We have started to investigate incorporating goal-oriented approaches to requirements engineering (GORE) as an extension to our event-based behaviour modelling approach. We have revisited synthesis from scenarios incorporating assumptions on controllability and monitorability, and studied the relation between the synchronous temporal logics used in GORE and the asynchronous semantics and logics we have used previously . We are currently studying synthesis of LTS models from GORE specifications to support verification of requirements and also support moving from towards design models. A new line of research has been started in extending our approach to behaviour modelling and analysis to probabilistic systems. We aim to apply our results to the domain of publish/subscribe systems.
Healthcare Applications: We intend to continue using Healthcare as an application focus, particularly for ubiquitous systems and trust and security research. It is a very challenging application area and we have built up good relations with Prof. Yang’s group in the Department working in this area and also with other Departments e.g. in the BiosensorNet project
Autonomous Unmanned Vehicles: this is a new military application area for us which arose out of our involvement in the SEAS DTC. Many of the issues relating to dynamic ad-hoc collaborations, need for self-management, wireless communication and adaptive systems are similar to other ubiquitous computing applications. The environment can be more hostile from a security perspective but power and processing capabilities are less of an issue.

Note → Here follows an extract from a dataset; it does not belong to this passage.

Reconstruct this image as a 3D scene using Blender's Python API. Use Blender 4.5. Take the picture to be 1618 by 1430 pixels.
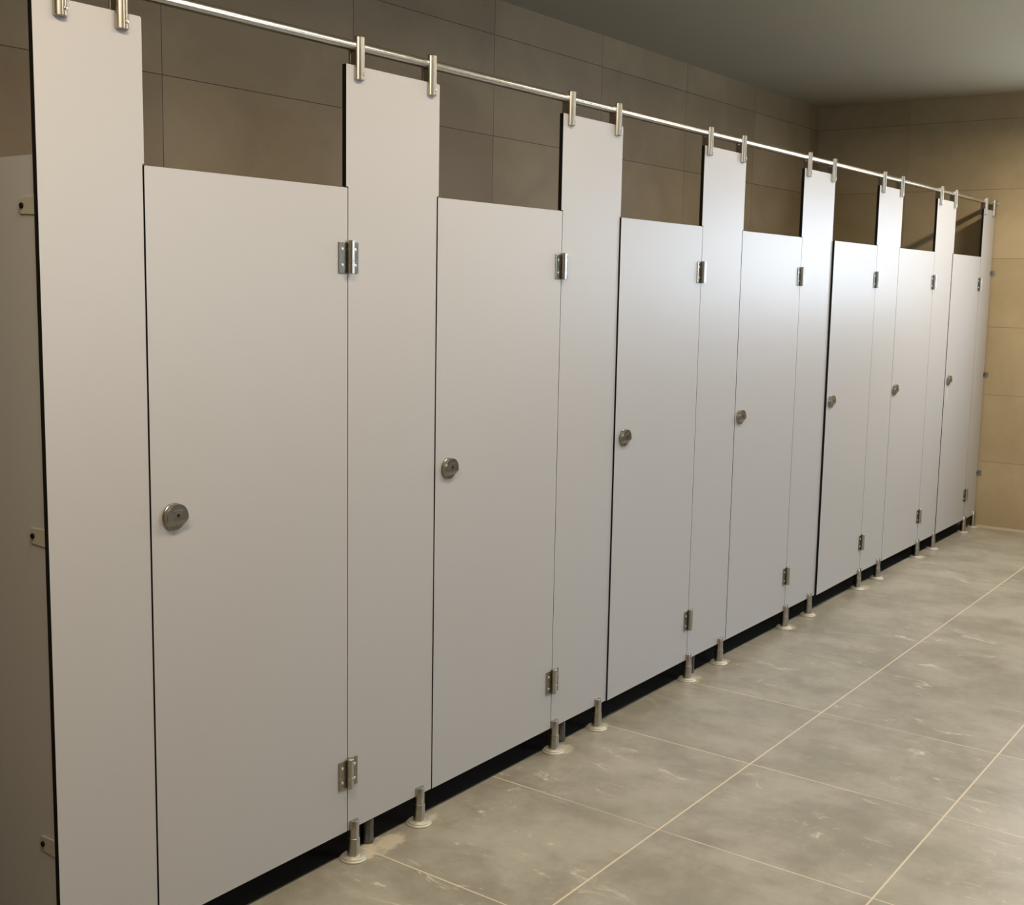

Environmental Monitoring and Collabortion Support: The creative industries amount to 8% of the UK annual income, which is worth over £112.5 billion to the economy accounting for over a million jobs. There is a lack of research into how to measure the performance of the creative workspace and how a given environment affects this function. Conventional methods used in other industries do not work for the more adhoc nature of the creative industries. However live sensor technology has been identified as a potential solution. The technical challenge here is to produce a performance measurement tool-kit that measures quantitative environmental data (such as ambient temperature) while eliciting non-quantitative data (such as sense of wellbeing) and maps these to creative outputs. The sensor network technology must be non-intrusive where necessary or, where required, creatives can harness the ubiquitous technology to help with actual creativity process by sharing ideas, communicating, socialising etc. The number of nodes needed necessitates battery power, wireless communication and autonomic management.